Trucking companies are buying diesel trucks now while they still can. Next year, new emissions rules will kick in, forcing companies to purchase “zero emission” vehicles. Paul Berger reports in The Wall Street Journal:
Manny Carrillo has spent $1.5 million on two electric big rigs and a charging station at his truck yard in Chino, Calif., ahead of a new state emissions rule that kicks in Jan. 1.
The chief executive of Talon Logistics is also beefing up his fleet with 20 diesel trucks, the kind that the new regulation is seeking to eliminate.
Carrillo’s is one of many logistics companies loading up on diesel big rigs as California prepares to roll out a rule requiring that trucks purchased after Jan. 1, 2024, that serve the state’s ports be zero-emission vehicles.
The truckers are trying to bolster their fleets now rather than face the higher costs and other problems, including scarce availability of new-technology rigs and limited charging infrastructure, once the new mandate kicks in.
“We are trying to take the hit now at a lot more reasonable cost per month versus buying electric trucks next year,” said Carrillo.
Diesel trucks will have a limited future in California under the new rule, one of a series of regulations that target carbon emissions across the state’s supply chains.

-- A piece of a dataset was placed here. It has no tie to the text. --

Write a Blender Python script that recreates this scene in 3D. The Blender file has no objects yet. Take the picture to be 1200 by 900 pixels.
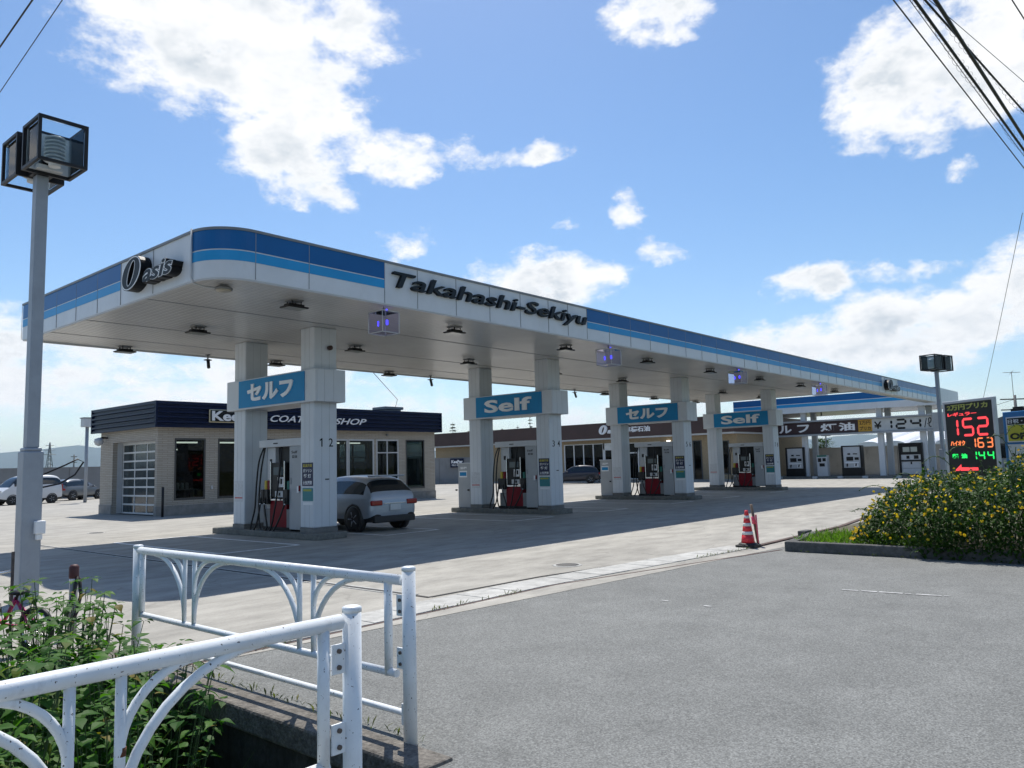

The California rule will phase out the use of diesel trucks until the more than 30,000 diesel big rigs that now serve the state’s ports are banned by 2035.
The regulation is already proving a challenge for truckers across California, from the agricultural export hub at the Port of Oakland to the nation’s busiest gateway for containerized imports at the Southern California ports of Los Angeles and Long Beach. Trucking executives say the state’s regulators are getting far out in front of the industry’s ability to deliver zero-emission rigs.
The technology underpinning electric vehicles is still developing, they say, and the zero-emission trucks are triple the cost of diesel trucks, while the vehicles and charging stations are in limited supply.
The struggles show the difficulty local and federal authorities face as they try to push a heavily-polluting industry toward cleaner fuels.
In California, state officials and regulators are trying to jump-start a market for zero-emission vehicles by mandating their use in state-regulated spaces. They also hope the mandate draws in more suppliers of charging infrastructure.
For now, however, the rules are boosting sales of diesel trucks.